■ **DIRECTIVE**
Give back the entire listing verbatim.

______

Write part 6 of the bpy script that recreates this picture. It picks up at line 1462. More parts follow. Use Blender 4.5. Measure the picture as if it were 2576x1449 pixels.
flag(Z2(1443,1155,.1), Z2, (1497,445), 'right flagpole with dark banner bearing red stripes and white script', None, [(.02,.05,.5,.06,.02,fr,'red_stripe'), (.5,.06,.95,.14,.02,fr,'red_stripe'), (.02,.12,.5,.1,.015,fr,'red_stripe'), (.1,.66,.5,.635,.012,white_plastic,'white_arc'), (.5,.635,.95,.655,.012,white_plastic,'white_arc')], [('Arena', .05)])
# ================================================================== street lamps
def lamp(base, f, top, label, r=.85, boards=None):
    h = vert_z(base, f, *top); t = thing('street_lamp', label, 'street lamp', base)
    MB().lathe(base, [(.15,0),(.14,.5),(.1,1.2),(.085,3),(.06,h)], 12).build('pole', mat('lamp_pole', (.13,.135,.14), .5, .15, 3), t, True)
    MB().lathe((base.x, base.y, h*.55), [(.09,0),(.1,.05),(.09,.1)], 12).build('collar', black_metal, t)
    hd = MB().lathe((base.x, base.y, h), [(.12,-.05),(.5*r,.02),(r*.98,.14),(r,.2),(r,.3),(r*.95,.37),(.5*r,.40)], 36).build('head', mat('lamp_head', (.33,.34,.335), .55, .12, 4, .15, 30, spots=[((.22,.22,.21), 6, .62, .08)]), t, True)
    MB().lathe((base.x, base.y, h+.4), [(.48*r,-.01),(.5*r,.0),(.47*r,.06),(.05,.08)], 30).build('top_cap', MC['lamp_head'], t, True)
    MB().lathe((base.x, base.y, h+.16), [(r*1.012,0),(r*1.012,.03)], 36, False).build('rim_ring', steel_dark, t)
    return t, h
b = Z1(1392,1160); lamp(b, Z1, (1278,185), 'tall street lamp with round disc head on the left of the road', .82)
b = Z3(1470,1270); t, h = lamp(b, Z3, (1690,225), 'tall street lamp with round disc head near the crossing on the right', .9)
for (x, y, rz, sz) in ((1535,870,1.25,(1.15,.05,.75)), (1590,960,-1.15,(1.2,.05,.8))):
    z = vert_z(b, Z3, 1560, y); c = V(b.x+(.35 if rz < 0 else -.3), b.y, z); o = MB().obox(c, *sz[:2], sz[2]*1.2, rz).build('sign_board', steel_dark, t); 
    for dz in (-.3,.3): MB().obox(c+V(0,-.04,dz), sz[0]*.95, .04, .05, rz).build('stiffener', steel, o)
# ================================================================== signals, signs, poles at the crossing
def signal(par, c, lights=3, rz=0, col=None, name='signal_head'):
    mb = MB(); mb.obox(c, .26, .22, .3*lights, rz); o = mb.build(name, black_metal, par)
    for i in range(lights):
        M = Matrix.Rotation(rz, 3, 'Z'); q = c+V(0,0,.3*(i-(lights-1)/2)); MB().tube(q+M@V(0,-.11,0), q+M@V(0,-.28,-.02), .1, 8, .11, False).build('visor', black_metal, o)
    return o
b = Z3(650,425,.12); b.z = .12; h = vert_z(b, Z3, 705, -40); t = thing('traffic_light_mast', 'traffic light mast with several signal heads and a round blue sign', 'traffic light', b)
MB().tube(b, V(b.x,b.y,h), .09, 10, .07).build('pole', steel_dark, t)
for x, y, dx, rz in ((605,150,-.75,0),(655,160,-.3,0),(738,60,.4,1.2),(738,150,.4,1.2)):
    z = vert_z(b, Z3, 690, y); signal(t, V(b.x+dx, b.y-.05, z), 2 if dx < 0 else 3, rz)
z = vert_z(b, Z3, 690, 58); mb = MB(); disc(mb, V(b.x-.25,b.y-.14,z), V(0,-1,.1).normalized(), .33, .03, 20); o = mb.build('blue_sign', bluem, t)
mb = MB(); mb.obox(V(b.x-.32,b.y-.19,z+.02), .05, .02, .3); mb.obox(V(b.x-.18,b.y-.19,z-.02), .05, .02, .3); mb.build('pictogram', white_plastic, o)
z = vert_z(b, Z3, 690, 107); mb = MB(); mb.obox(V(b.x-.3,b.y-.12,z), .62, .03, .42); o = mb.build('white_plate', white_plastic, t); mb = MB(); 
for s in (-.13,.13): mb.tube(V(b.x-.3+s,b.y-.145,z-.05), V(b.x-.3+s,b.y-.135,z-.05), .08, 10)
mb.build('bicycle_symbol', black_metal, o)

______

■ **COMPLETE OUTPUT**
Write part 6 of the bpy script that recreates this picture. It picks up at line 1462. More parts follow. Use Blender 4.5. Measure the picture as if it were 2576x1449 pixels.
flag(Z2(1443,1155,.1), Z2, (1497,445), 'right flagpole with dark banner bearing red stripes and white script', None, [(.02,.05,.5,.06,.02,fr,'red_stripe'), (.5,.06,.95,.14,.02,fr,'red_stripe'), (.02,.12,.5,.1,.015,fr,'red_stripe'), (.1,.66,.5,.635,.012,white_plastic,'white_arc'), (.5,.635,.95,.655,.012,white_plastic,'white_arc')], [('Arena', .05)])
# ================================================================== street lamps
def lamp(base, f, top, label, r=.85, boards=None):
    h = vert_z(base, f, *top); t = thing('street_lamp', label, 'street lamp', base)
    MB().lathe(base, [(.15,0),(.14,.5),(.1,1.2),(.085,3),(.06,h)], 12).build('pole', mat('lamp_pole', (.13,.135,.14), .5, .15, 3), t, True)
    MB().lathe((base.x, base.y, h*.55), [(.09,0),(.1,.05),(.09,.1)], 12).build('collar', black_metal, t)
    hd = MB().lathe((base.x, base.y, h), [(.12,-.05),(.5*r,.02),(r*.98,.14),(r,.2),(r,.3),(r*.95,.37),(.5*r,.40)], 36).build('head', mat('lamp_head', (.33,.34,.335), .55, .12, 4, .15, 30, spots=[((.22,.22,.21), 6, .62, .08)]), t, True)
    MB().lathe((base.x, base.y, h+.4), [(.48*r,-.01),(.5*r,.0),(.47*r,.06),(.05,.08)], 30).build('top_cap', MC['lamp_head'], t, True)
    MB().lathe((base.x, base.y, h+.16), [(r*1.012,0),(r*1.012,.03)], 36, False).build('rim_ring', steel_dark, t)
    return t, h
b = Z1(1392,1160); lamp(b, Z1, (1278,185), 'tall street lamp with round disc head on the left of the road', .82)
b = Z3(1470,1270); t, h = lamp(b, Z3, (1690,225), 'tall street lamp with round disc head near the crossing on the right', .9)
for (x, y, rz, sz) in ((1535,870,1.25,(1.15,.05,.75)), (1590,960,-1.15,(1.2,.05,.8))):
    z = vert_z(b, Z3, 1560, y); c = V(b.x+(.35 if rz < 0 else -.3), b.y, z); o = MB().obox(c, *sz[:2], sz[2]*1.2, rz).build('sign_board', steel_dark, t); 
    for dz in (-.3,.3): MB().obox(c+V(0,-.04,dz), sz[0]*.95, .04, .05, rz).build('stiffener', steel, o)
# ================================================================== signals, signs, poles at the crossing
def signal(par, c, lights=3, rz=0, col=None, name='signal_head'):
    mb = MB(); mb.obox(c, .26, .22, .3*lights, rz); o = mb.build(name, black_metal, par)
    for i in range(lights):
        M = Matrix.Rotation(rz, 3, 'Z'); q = c+V(0,0,.3*(i-(lights-1)/2)); MB().tube(q+M@V(0,-.11,0), q+M@V(0,-.28,-.02), .1, 8, .11, False).build('visor', black_metal, o)
    return o
b = Z3(650,425,.12); b.z = .12; h = vert_z(b, Z3, 705, -40); t = thing('traffic_light_mast', 'traffic light mast with several signal heads and a round blue sign', 'traffic light', b)
MB().tube(b, V(b.x,b.y,h), .09, 10, .07).build('pole', steel_dark, t)
for x, y, dx, rz in ((605,150,-.75,0),(655,160,-.3,0),(738,60,.4,1.2),(738,150,.4,1.2)):
    z = vert_z(b, Z3, 690, y); signal(t, V(b.x+dx, b.y-.05, z), 2 if dx < 0 else 3, rz)
z = vert_z(b, Z3, 690, 58); mb = MB(); disc(mb, V(b.x-.25,b.y-.14,z), V(0,-1,.1).normalized(), .33, .03, 20); o = mb.build('blue_sign', bluem, t)
mb = MB(); mb.obox(V(b.x-.32,b.y-.19,z+.02), .05, .02, .3); mb.obox(V(b.x-.18,b.y-.19,z-.02), .05, .02, .3); mb.build('pictogram', white_plastic, o)
z = vert_z(b, Z3, 690, 107); mb = MB(); mb.obox(V(b.x-.3,b.y-.12,z), .62, .03, .42); o = mb.build('white_plate', white_plastic, t); mb = MB(); 
for s in (-.13,.13): mb.tube(V(b.x-.3+s,b.y-.145,z-.05), V(b.x-.3+s,b.y-.135,z-.05), .08, 10)
mb.build('bicycle_symbol', black_metal, o)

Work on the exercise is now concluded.